Duggan's speech came amid a growing feeling of change in many parts of the city. Brick and mortar changes are easy to spot with new housing developments going up along the Detroit River east of downtown and the construction of a new professional hockey arena and entertainment district not far away.

The Public Lighting Authority has installed 61,000 lights over the past two years. City buses are running on schedule for the first time in nearly two decades and carrying more passengers than a year ago, Duggan told the crowd at Second Ebenezer Church.

He also said Detroit's notoriously poor police response times are nearing the eight-minute national average. It has been more than twice that.

But other improvements are more clearly shown on ledger sheets, as Duggan said Detroit ended the last fiscal year with a balanced budget for the first time since 2002.

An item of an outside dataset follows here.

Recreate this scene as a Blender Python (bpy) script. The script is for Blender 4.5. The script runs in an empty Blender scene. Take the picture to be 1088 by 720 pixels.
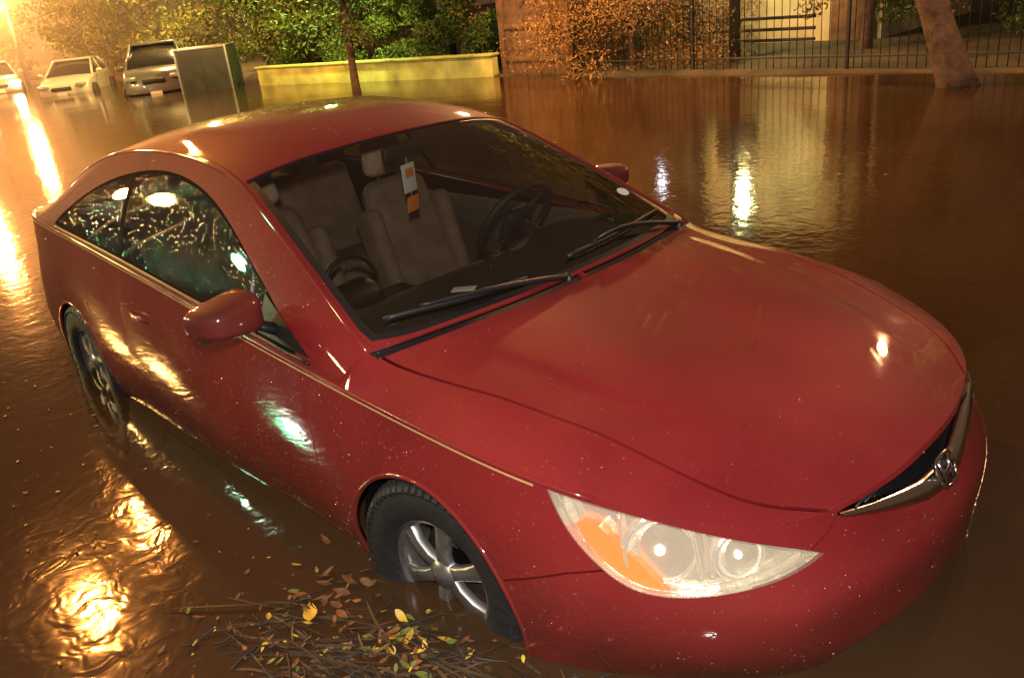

"We're now four months from the end of this fiscal year — 2016," he said. "Our revenues are ahead of budget, our expenses are under budget and we're going to finish with a balanced budget for the second straight year.

"And this week we're going to send (the City) Council a budget for 2017 and it will be balanced for the third straight year. We're finally bringing financial discipline to this community."

Detroit exited the nation's largest municipal bankruptcy in December 2014. The city's restructuring plan removed $7 billion in debt while setting aside more than $1 billion in savings and revenue to improve city services.

But Duggan said state-appointed emergency manager Kevyn Orr — who led Detroit into bankruptcy and out of it — and his team of consultants may have miscalculated how long Detroit retirees would live, possibly leaving the city with a $491 million deficit in its pension fund that starts to come due in 2024.

"It's hard to believe and I hope this turns out not to be true, but it does appear that way," Duggan said of Orr and his team. "They used outdated mortality tables. They assumed people were not going to live as long as they were to make the numbers look more favorable."

Still, the mayor said the situation is manageable because Detroit's financial posture is better. The city is able to put an additional $10 million in its 2016 budget and another $10 million in the 2017 budget, Duggan said.

"It's not a crisis today. It's a problem today," he said. "You start to deal with it early. You deal with it honestly and we can manage it."

Duggan has been mayor since the start of 2014.